Thursday, August 11, 2011

focus

The last few days I've been involved with a rewrite of the fltk- > haskell msg format, intended to fix some annoying focus issues, where haskell's idea of the current focused window is out of sync with the GUI.  The problem is that I was using the ViewId of a Context to indicate the "scope" of the msg, and then taking that to also be the current focused window.  But it's not true, because a close msg on one window is not an indication that that window has focus now!  I had some logic to ignore those cases but there were still nagging focus errors, so I decided to apply the lesson I learned with keyboard modifiers, which is to send the complete state explicitly on every single msg, rather than sending it only when "necessary" and assuming you caught all the necessary cases.  So I added a separate "focus" field that has the current focused window in it no matter what.

It's annoying work because it's all this low level peek/poke FFI stuff.  It would have been a lot less work if I had just added the new field, but I took the opportunity to factor the C++ UiMsg struct into a real union instead of an ad-hoc mess of optional fields.  I feel like effort spent here on clarity is worth it because this is one of the few places I can actually have a runtime error and the type system won't save me.

Going back to C++ for a while, it's really kind of amazing how many opportunities there are for runtime errors.  Every time you use an index, every time you assume a pointer is non-null, every time you read something from a possibly uninitialized field (and union fields can't have default constructors!).

It was a big hassle but it looks like it's working and no fishy focus confusion yet.  And every time I do an internal refactoring like this a stumble across another set of little things that could be cleaned up, small renamings, simplifications, etc.  Hard to tell how much good that stuff does, but it's fun.

It's kind of cool that ghc's case analysis will warn about missed cases for numbers:


Ui/UiMsgC.hsc:96:32:
    Warning: Pattern match(es) are non-exhaustive
         In a case alternative:
             Patterns not matched:
                 #x with #x `notElem` [1#, 2#, 3#, 4#, 5#, 6#, 7#]

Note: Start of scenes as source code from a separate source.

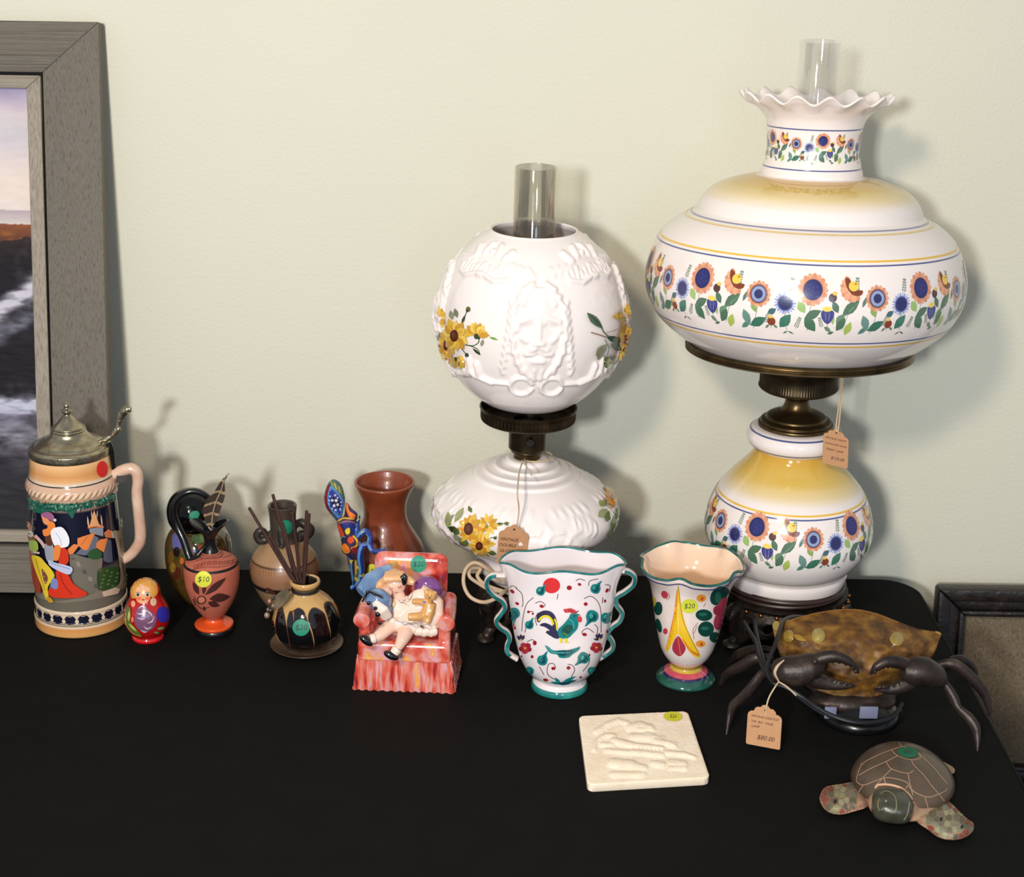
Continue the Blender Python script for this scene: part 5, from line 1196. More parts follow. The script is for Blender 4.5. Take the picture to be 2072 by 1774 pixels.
P.ell(210, 475, 62, 88, (16, 18, 40), -25)
for (x, y, r) in ((160, 440, 18), (215, 440, 22), (185, 515, 20), (235, 500, 18), (200, 365, 14), (130, 380, 11), (235, 400, 11), (280, 465, 11), (270, 565, 14), (205, 578, 14), (160, 555, 11), (120, 440, 11), (120, 490, 9), (285, 515, 10)): P.ell(x, y, r, r * 1.1, (206, 206, 222))
P.line([(240, 740), (330, 700), (470, 705)], 26, (206, 160, 60)); P.line([(250, 770), (380, 740), (480, 760)], 22, (150, 96, 110))
P.fill([(345, 500), (375, 490), (400, 590), (490, 660), (440, 700), (385, 640)], (236, 120, 30)); P.fill([(400, 560), (510, 640), (420, 610)], (50, 50, 110)); P.fill([(340, 560), (380, 650), (330, 680)], (70, 26, 40))
P.fill([(290, 780), (420, 760), (480, 800), (480, 900), (440, 930), (420, 850), (330, 840)], (36, 48, 130)); P.fill([(345, 870), (400, 830), (410, 900), (370, 930)], (226, 210, 50)); P.fill([(235, 800), (275, 800), (335, 940), (270, 940)], (214, 70, 34)); P.ell(325, 1000, 42, 42, (28, 44, 70)); P.line([(285, 1000), (310, 960), (350, 965)], 12, (110, 160, 160))
P.fill([(390, 980), (440, 960), (470, 1020), (420, 1060), (385, 1030)], (222, 70, 30)); P.line([(450, 945), (510, 1020), (500, 1090), (430, 1130)], 24, (230, 190, 50)); P.fill([(310, 1080), (360, 1060), (420, 1160), (360, 1200), (315, 1140)], (236, 120, 30)); P.line([(300, 1100), (340, 1180), (400, 1190)], 10, (220, 190, 60)); P.fill([(440, 1120), (510, 1110), (540, 1160), (500, 1200), (450, 1180)], (130, 26, 36)); P.ell(540, 1060, 30, 30, (150, 110, 120))
P.done('bead_pattern', bead, BF)
def limb(pts, r, name, c1_=(34, 56, 140), c2_=(96, 150, 214)):
    P3 = catmull([G_(*q) for q in pts], 7); g = tube(P3, r if not isinstance(r, list) else lerp_list(r, len(P3)), 14)
    g.c = []
    n = 14
    for k, f in enumerate(g.f):
        c = np.mean([g.v[i] for i in f], 0); u = noise.noise(Vector((c[0] * 160, c[1] * 160, c[2] * 160)))
        ctr = min(P3, key=lambda q: (Vector(c) - Vector(q)).length); off = (Vector(c) - Vector(ctr))
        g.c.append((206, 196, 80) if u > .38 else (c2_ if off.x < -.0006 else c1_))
    build(name, g, bead, BF)
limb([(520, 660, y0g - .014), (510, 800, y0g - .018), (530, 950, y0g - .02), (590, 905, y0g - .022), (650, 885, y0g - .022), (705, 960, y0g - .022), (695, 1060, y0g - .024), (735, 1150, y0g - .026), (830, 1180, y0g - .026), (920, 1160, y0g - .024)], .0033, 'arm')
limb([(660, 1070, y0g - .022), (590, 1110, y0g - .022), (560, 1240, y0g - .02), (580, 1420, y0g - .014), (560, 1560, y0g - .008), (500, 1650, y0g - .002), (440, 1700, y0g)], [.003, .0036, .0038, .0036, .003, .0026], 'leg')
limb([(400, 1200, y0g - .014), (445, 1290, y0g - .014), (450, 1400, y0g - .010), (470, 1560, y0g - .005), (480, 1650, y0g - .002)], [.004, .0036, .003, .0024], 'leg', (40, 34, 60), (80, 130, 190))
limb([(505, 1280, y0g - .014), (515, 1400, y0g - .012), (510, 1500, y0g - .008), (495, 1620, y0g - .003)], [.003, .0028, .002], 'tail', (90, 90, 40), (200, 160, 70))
# ------------------------------------------------------------------ armchair figurine with a sleeping girl
pf = atZ(817, 1399); YF0 = pf.y; AF = thing('armchair_figurine', (pf.x, pf.y + .035, 0), 'red and pink mottled ceramic armchair with a girl asleep and a teddy bear', 'figurine')
MC = Matrix.Translation((pf.x, pf.y, 0)) @ Matrix.Rotation(radians(-3.5), 4, 'Z')
mott = [(0.22, (104, 44, 74)), (0.34, (176, 46, 44)), (0.44, (212, 92, 74)), (0.53, (222, 132, 118)), (0.60, (216, 160, 172)), (0.66, (230, 150, 70)), (0.76, (232, 206, 150))]
chm = mat('mottled_red_glaze', ramp=mott, nscale=55, rough=.10, coat=1.0, stretch=(1, 1, .8), detail=3)
skm = mat('streaked_red_glaze', ramp=mott, nscale=150, rough=.10, coat=1.0, stretch=(1, 1, .16), detail=3)
wS = .049; zS = .035; zT = .054
rows = []; V = []; Fc = []; nU = 200
def outline(hw, y0, y1, n):
    P = []
    per = [(-hw, y0), (hw, y0), (hw, y1), (-hw, y1)]; L = [2 * hw, y1 - y0, 2 * hw, y1 - y0]; T = sum(L)
    for i in range(n):
        s = T * i / n; k = 0
        while s > L[k]: s -= L[k]; k += 1
        a, b = per[k], per[(k + 1) % 4]; t = s / L[k]; nx, ny = (b[1] - a[1]) / L[k], -(b[0] - a[0]) / L[k]
        P.append((a[0] + (b[0] - a[0]) * t, a[1] + (b[1] - a[1]) * t, nx, ny, T * i / n))
    return P
for j in range(15):
    z = zS * (1 - j / 14); f = (j / 14)
    hw = wS + .0035 * f; O = outline(hw, .002 - .003 * f, .070, nU)
    for (x, y, nx, ny, s) in O:
        w = (.0004 + .0011 * f) * sin(s * 760 + .8 * sin(s * 90)) + .0006 * sin(s * 1500) * (1 - f)
        V.append((x + nx * w, y + ny * w, z))
for j in range(14):
    for i in range(nU): a = j * nU + i; b = j * nU + (i + 1) % nU; Fc.append((a, a + nU, b + nU, b))
Fc.append(tuple(range(nU))); Fc.append(tuple(14 * nU + i for i in reversed(range(nU))))
sk = xf(Geo().add(V, Fc), MC); build('pleated_skirt', sk, skm, AF, label='pleated skirt with vertical coloured streaks')
ch = Geo()
ch.join(box((-wS + .001, .001, zS - .003), (wS - .001, .066, zT), .005, seg=4)); ch.join(tube([(-wS + .002, .0025, zS), (wS - .002, .0025, zS)], .002, 10))
Rb = Matrix.Translation((0, .058, zT)) @ Matrix.Rotation(-.16, 4, 'X')
ch.join(xf(box((-.0385, -.006, -.012), (.0385, .008, .073), .009, seg=5), Rb))
for sx in (-1, 1):
    ch.join(box((sx * .041 - .0065, .006, zT - .01), (sx * .041 + .0065, .062, zT + .022), .004, seg=3))
    ch.join(tube([(sx * .0435, .004, zT + .022), (sx * .043, .03, zT + .024), (sx * .041, .060, zT + .026)], [.0088, .0085, .008], 20))
ch = voxel_union(ch, .0011, 5); xf(ch, MC); build('chair', ch, chm, AF, sharp=0, label='mottled armchair with rolled arms')
A = lambda x, y, d: atY(690 + x / 5.376, 1090 + y / 5.376, YF0 + d)
S = 1 / 5.376 * .000515
# body: head, neck, arms, legs in one skin
sk = Geo(); rr = S
H0 = A(590, 490, .024)
sk.join(ellipsoid(H0, 118 * rr, 104 * rr, 122 * rr)); sk.join(tube([H0, A(640, 640, .022), A(700, 740, .022)], [.006, .0065, .012], 16))
sk.join(tube([A(860, 560, .022), A(960, 620, .020), A(1050, 700, .016), A(1060, 820, .010), A(1000, 930, .006)], [.0075, .0075, .0068, .0055, .0042], 16))
sk.join(ellipsoid(A(985, 950, .006), .0042, .0036, .0046, n=16, m=10))
for k in range(4): sk.join(tube([A(990 - k * 9, 950, .004), A(975 - k * 12, 985, .001), A(965 - k * 12, 1000, .0)], [.0013, .0011, .0008], 8))
sk.join(tube([A(520, 560, .016), A(440, 590, .010), A(400, 640, .006)], [.006, .0052, .004], 14))
sk.join(tube([A(640, 900, .010), A(520, 960, .004), A(420, 1050, -.004), A(350, 1090, -.008)], [.0085, .0078, .0064, .0045], 16))
sk.join(tube([A(740, 940, .010), A(690, 1040, -.002), A(660, 1110, -.010), A(615, 1190, -.013)], [.0085, .0080, .0062, .0045], 16))
sk = voxel_union(sk, .0007, 4)
build('girl_body', sk, mat('pale_skin_glaze', (232, 194, 172), rough=.15, coat=.8), AF, sharp=0, label='sleeping girl with pale skin')
P = Paint(px_on(sk), h=.0003, step=3, dh=.00001); P.frame(690, 1090, 5.376)
P.ell(540, 560, 30, 14, (224, 150, 140), 20); P.ell(645, 530, 28, 14, (224, 150, 140), -20); P.line([(520, 530), (545, 542), (572, 536)], 5, (120, 80, 70)); P.line([(612, 520), (636, 522), (660, 508)], 5, (120, 80, 70)); P.line([(585, 580), (602, 586), (620, 578)], 7, (196, 90, 96)); P.ell(596, 556, 9, 8, (236, 180, 160)); P.done('face_paint', PM, AF)
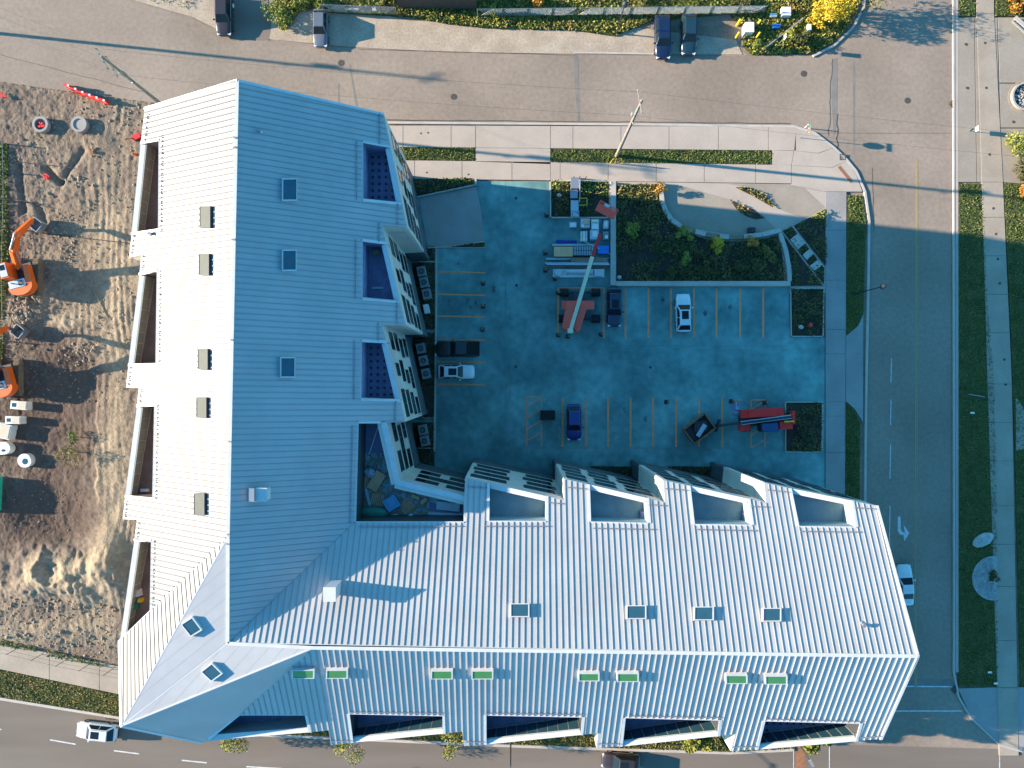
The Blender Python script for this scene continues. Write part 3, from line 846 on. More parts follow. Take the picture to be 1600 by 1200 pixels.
def windows(idx, groups, top):
    o, a, c, out = walls[idx]
    for k in range(4):
        z0 = ZG + 0.55 + k * (top - ZG - 0.5) / 4
        z1 = z0 + (top - ZG) / 4 * 0.66
        for g0, g1 in groups[k % len(groups)]:
            if z1 < min(a.z + (c.z - a.z) * g0, a.z + (c.z - a.z) * g1) - 0.3:
                window(o, a, c, out, g0, g1, z0, z1)
# courtyard teeth: N side indices 20,22,24,26 ; corner 28,29 ; E side 31,33,35
gN = [[(0.03, 0.30), (0.40, 0.63), (0.72, 0.94)], [(0.06, 0.33), (0.43, 0.66), (0.74, 0.96)]]
for i in (20, 22, 24): windows(i, gN, 17.2)
windows(26, [[(0.04, 0.36), (0.55, 0.94)], [(0.07, 0.40), (0.58, 0.96)]], 17.2)
windows(28, [[(0.05, 0.36), (0.52, 0.86)], [(0.05, 0.44), (0.44, 0.84)], [(0.05, 0.34), (0.46, 0.82)], [(0.05, 0.50), (0.52, 0.82)]], 17.6)
windows(29, [[(0.06, 0.40), (0.60, 0.94)], [(0.08, 0.45), (0.45, 0.88)], [(0.10, 0.46), (0.62, 0.96)], [(0.10, 0.46), (0.48, 0.88)]], 17.4)
gE = [[(0.02, 0.24), (0.34, 0.60), (0.72, 0.94)], [(0.04, 0.30), (0.40, 0.56), (0.70, 0.92)], [(0.06, 0.33), (0.42, 0.66), (0.76, 0.96)], [(0.03, 0.34), (0.48, 0.62), (0.76, 0.95)]]
for i in (31, 33, 35): windows(i, gE, 17.0)
gW = [[(0.05, 0.25), (0.32, 0.6), (0.68, 0.95)]]
for i in (0, 2, 4, 6): windows(i, gW, 17.2)
for i in (9, 11, 13, 15, 17): windows(i, gW, 17.6)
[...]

Only it warns you about the elements you *did* match instead of the ones you missed.




Work has been slow lately because of other distractions.  Playing at a wedding on the weekend, so I have to practice.  Transcribing a piece for 婉昭, and learning lilypond while I'm at it.  This is sort of two birds with one stone because it would be interesting to make a lilypond backend for karya.  Staff notation is very good at showing vertical relationships in common practice music, better than my notation.  It would be nice to have it as an auxiliary display for the cases when it's faster to listen in your head.